I suppose you could leave some blank and make the squares the next largest perfect square



Hm. The biggest problem there are the definition of "diagonal" and "box".

I mean non-square sudokus are still in NP. If a solution can be validated in polynomial time, a problem is in NP.

And to validate a (x, y) sized sudoku, you need to check (x * y) [ number of total squares] * (x [row] + y [column] + max(x, y)ish [diagonal-ish] + ((x/3) + (y/3)) [box]). The boxes might be weird, but boxes are smaller than the overall sudoku, so we are looking at some max(x, y)^4 or so. Same for the diagonals. The input is x*y numbers, so max(x, y)^2. Very much polynomial in the size of the input[1]

And it should also be easy to show that if an (n, n) sized sudoku has a solution, an (n+k, n+k) sized sudoku has a solution.

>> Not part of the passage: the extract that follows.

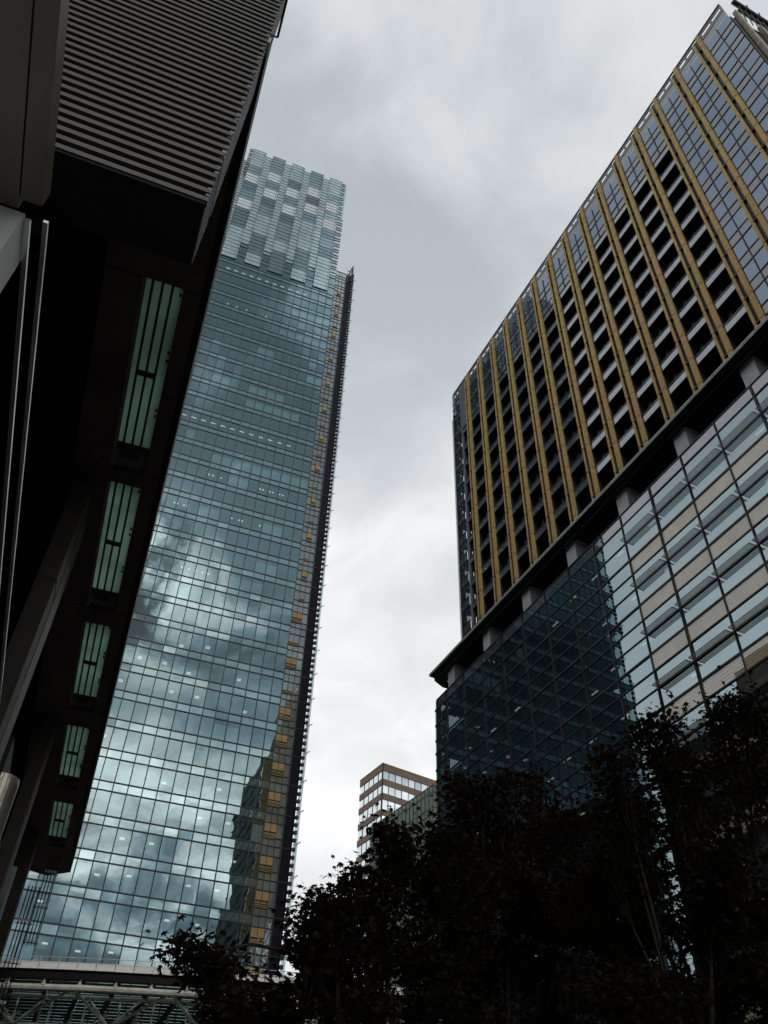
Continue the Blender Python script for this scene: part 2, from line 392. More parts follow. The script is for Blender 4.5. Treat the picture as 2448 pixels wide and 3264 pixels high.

You kinda shove in the new numbers in knights-kinda moves and that's it.

1: this can be a bit weird, because you need to be careful "what you're polynomial in". If your input is a number or two, you might be polynomial in the magnitude of the number, which however is exponential with the input length.

In this case however, we wouldn't have encoding shenanigans, since we're just placing abstract symbols from the turing machine's alphabet onto an imagined grid.